Specifications (really tight specifications) are a must for this methodology to work right. I can start building you the 1.0 version as soon as you hand over a really detailed specification. When the specifier gets v1.0 (the next day or the next week...), they're then typically allowed to say, okay, freeze development while I respecify, because this isn't what I really wanted. The advantage here is that you don't go through a year's development before discovering that the spec was way off. Instead, you wind up revising the implementation until the spec and the implementation are in agreement, and you wind up with a customer happy with the spec.
Another rather important piece of agile/scrum is testing.

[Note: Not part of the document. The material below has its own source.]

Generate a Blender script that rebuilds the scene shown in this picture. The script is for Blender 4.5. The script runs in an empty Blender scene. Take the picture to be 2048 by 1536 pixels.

Everything has to have lots of testing, and test driven development is the preferred model. From the spec comes the test, from the failed test comes the implementation, from the working implementation comes the passing test, from the passing test the spec is satisfied.
It really can work. Where i'm working we're considered about 2 technology years ahead of our competition by our customers. Our customers do something like $100 billion of business on our software per year. Agile can work, and it can work well, and is a great fit for enterprise development.
Structured coding (Score:3, Interesting)
The things that have come in since then have been attempts at addressing minor shortcomings in the way people work; and not always very successfully. Compare C and C++: C is syntactically extremely simple, it gives you exactly what is necessary and nothing else. C++ tries to address the perceived shortcomings of C, mostly in the areas of reuse of code and initialisation of variables; but it comes at the cost of being an excessively complicated language and it requires a huge amount of self-discipline to avoid writing impenetrable, convoluted code.